Besalú, Girona, Maio de 2009. Fotografia de K.


A praça tem a solidão dos quadros de Caravaggio, o sossego da memória paira nas arcadas que a circundam. Como uma estreita nuvem no horizonte, o passado parece vagar nas vielas antigas, e nas torres que vigiam a aldeia. Torres, cavalos, rainhas. As nuvens sobre a praça transfiguram-se e assumem formas de coisas de outros tempos, as árvores florescem nas ruas nos seus tons dourados e esverdeados. Sempre o eterno aroma a novela gótica nestas ruelas. Nos festejos medievais de Setembro estive aqui e vi as máscaras, as faixas de mil cores que no fim da festa se amontoavam num canto escuro da madrugada, a triste ressaca de quem sai de cena para sempre. Agora a tarde quente vai caindo em silêncio e as sombras herméticas parecem reclamar o que é seu desde há séculos. A praça abandonada é o campo de batalha entre os contrastes fortes das coisas iluminadas e as que já foram tragadas pela sombra, destacando-se as arcadas, que parecem desenhadas por um pintor flamenco. Algures no emaranhado destas ruas um rei de longa túnica passa e contempla o silencioso espaço onde um dia todos os seus dias foram decapitados.

Tuesday 5 May 2009

O caminhante

Parque Natural de Montseny, Catalunya, Maio de 2009. Fotografia de V.B.

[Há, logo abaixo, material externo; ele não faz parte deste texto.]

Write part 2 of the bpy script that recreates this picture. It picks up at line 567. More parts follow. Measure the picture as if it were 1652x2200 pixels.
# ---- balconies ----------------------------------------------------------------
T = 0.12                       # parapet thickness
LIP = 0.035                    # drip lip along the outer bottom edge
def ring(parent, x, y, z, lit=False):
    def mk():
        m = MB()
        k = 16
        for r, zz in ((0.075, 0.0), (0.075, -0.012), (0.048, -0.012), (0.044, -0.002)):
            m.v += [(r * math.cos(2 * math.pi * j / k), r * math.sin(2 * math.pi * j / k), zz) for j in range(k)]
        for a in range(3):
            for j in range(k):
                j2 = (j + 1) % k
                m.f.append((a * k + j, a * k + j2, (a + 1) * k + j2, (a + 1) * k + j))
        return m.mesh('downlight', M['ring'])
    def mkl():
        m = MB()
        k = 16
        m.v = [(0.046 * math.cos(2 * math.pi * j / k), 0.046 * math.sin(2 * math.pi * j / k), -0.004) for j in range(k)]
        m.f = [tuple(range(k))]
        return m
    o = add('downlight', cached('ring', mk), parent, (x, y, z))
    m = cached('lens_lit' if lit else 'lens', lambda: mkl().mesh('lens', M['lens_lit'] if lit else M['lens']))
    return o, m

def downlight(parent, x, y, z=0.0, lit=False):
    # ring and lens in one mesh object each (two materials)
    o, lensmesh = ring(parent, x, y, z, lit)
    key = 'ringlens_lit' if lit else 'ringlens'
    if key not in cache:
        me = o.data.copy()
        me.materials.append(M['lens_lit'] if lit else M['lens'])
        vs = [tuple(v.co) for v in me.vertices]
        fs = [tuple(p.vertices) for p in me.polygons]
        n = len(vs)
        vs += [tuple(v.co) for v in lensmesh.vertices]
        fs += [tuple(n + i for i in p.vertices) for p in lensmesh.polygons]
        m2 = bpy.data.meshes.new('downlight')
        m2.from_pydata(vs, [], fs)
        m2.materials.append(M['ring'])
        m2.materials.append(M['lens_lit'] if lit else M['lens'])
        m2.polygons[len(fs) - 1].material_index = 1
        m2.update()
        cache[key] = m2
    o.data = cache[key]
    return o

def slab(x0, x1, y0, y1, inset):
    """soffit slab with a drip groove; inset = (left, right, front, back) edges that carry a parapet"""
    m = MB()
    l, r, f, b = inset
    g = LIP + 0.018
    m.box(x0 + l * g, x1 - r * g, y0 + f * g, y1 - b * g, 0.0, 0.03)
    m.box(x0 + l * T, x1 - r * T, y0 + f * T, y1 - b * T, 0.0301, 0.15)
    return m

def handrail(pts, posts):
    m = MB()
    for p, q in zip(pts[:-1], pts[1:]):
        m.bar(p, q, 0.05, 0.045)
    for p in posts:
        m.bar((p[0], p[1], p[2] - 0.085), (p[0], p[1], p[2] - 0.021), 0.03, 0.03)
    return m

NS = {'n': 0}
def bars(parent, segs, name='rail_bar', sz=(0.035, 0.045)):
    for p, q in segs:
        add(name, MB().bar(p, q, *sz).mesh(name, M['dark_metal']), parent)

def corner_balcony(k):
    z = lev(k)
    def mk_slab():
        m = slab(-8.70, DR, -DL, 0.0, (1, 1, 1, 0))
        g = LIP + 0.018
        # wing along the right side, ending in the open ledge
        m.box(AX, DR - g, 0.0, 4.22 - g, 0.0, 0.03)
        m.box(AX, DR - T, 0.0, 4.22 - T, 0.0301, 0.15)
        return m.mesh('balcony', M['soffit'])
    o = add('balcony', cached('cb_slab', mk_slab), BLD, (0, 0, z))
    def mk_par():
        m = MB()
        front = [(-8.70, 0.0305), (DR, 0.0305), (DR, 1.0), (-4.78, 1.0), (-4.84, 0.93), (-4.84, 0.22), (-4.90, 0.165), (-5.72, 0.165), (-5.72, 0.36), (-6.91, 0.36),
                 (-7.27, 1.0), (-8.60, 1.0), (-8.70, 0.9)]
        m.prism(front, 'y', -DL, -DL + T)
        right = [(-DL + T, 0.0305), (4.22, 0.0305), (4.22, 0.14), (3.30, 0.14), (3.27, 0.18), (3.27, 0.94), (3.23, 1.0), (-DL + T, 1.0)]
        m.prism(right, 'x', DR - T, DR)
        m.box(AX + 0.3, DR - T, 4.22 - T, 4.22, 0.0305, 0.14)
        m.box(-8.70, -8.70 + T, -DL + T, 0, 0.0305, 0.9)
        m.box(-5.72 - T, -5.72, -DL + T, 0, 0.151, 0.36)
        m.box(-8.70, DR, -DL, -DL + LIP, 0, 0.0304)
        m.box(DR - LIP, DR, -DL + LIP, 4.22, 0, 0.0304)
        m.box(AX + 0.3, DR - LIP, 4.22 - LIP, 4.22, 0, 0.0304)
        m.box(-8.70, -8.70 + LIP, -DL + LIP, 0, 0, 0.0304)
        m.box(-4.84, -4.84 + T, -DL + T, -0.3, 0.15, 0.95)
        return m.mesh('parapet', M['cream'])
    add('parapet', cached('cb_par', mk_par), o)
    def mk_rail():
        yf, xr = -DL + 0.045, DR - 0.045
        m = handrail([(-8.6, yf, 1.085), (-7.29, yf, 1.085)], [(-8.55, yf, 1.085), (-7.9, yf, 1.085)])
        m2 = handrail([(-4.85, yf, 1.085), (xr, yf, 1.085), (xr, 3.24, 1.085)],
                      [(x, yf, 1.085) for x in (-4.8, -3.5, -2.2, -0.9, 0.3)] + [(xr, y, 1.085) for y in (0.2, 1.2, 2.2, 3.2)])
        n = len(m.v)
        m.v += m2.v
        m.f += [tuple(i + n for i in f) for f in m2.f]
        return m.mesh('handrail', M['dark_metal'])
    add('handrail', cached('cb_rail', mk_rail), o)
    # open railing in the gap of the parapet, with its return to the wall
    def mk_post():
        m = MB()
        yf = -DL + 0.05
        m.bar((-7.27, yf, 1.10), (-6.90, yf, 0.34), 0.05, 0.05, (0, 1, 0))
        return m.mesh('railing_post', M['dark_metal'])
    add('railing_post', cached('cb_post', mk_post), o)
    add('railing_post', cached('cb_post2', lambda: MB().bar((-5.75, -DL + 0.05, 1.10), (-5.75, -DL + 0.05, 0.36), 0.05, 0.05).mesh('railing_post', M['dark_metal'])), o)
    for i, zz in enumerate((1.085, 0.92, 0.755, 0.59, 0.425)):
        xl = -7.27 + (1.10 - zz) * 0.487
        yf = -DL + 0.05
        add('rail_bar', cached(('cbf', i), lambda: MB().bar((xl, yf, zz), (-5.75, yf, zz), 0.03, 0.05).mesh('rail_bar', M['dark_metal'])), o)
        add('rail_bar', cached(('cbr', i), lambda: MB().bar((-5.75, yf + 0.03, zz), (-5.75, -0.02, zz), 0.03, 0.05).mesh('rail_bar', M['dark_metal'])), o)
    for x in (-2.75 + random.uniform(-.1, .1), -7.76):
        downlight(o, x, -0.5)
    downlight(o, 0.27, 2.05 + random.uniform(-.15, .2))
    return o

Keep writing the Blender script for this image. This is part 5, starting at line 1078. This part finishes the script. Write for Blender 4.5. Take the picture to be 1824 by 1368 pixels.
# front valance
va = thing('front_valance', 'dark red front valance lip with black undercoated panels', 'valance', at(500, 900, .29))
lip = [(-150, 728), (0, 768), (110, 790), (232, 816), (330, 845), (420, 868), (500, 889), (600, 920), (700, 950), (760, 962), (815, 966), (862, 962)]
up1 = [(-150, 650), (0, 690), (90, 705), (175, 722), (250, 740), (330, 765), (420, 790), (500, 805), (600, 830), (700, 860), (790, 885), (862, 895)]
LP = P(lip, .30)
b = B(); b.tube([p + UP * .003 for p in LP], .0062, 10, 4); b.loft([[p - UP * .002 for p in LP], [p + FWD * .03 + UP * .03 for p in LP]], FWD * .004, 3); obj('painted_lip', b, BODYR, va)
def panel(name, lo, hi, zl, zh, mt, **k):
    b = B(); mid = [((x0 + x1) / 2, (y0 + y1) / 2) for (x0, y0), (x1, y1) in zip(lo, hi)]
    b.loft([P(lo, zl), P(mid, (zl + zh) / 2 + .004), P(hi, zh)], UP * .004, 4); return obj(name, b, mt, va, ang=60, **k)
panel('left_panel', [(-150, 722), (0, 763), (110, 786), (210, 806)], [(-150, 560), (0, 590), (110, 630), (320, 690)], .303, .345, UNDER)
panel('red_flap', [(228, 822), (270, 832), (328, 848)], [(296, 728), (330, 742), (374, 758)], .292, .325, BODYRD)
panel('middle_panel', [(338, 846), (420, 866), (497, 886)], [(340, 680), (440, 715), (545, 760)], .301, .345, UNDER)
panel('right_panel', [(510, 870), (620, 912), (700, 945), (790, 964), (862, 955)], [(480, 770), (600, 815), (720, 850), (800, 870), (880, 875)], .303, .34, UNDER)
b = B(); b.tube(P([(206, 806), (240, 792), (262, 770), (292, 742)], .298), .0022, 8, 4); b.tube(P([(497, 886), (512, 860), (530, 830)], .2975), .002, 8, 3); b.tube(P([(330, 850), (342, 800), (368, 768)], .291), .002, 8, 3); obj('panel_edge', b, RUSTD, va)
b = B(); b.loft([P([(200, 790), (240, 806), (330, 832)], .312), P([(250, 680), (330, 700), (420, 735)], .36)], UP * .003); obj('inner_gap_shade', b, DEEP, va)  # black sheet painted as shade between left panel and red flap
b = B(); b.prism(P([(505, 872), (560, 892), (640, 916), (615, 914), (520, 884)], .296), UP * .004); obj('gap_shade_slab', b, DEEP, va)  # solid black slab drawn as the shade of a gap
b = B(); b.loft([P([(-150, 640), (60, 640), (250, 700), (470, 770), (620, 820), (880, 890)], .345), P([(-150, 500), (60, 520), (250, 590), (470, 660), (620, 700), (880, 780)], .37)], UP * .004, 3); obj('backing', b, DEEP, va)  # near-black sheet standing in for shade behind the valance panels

Desconhecia os bosques de Montseny, os tons verde musgo, mas neles vi o sol da manhã tremer como uma música, como um espaço do coração que o tempo reservasse para meditar. Só os rios tinham uma voz azul, para ecoar nos confins do dia. A nossa presença ali parecia sacrílega, seres vestidos de solidão que vinham conhecer a terra, interrompendo o concerto das cigarras a cada uma das horas de calor. Olhava à volta e cheirava a terra húmida depois da chuva da noite, disperso o aroma entre as árvores antigas. Esconderia eu o mundo nos meus sentidos? Deixava para trás, ao passar, os abetos e os pinheiros, quando começava a iluminar-se a luz do estio. O tempo ainda não me detinha, e sentia nas minhas veias o retumbar de uma qualquer tempestade da juventude, um relâmpago na sombra do extenso arvoredo.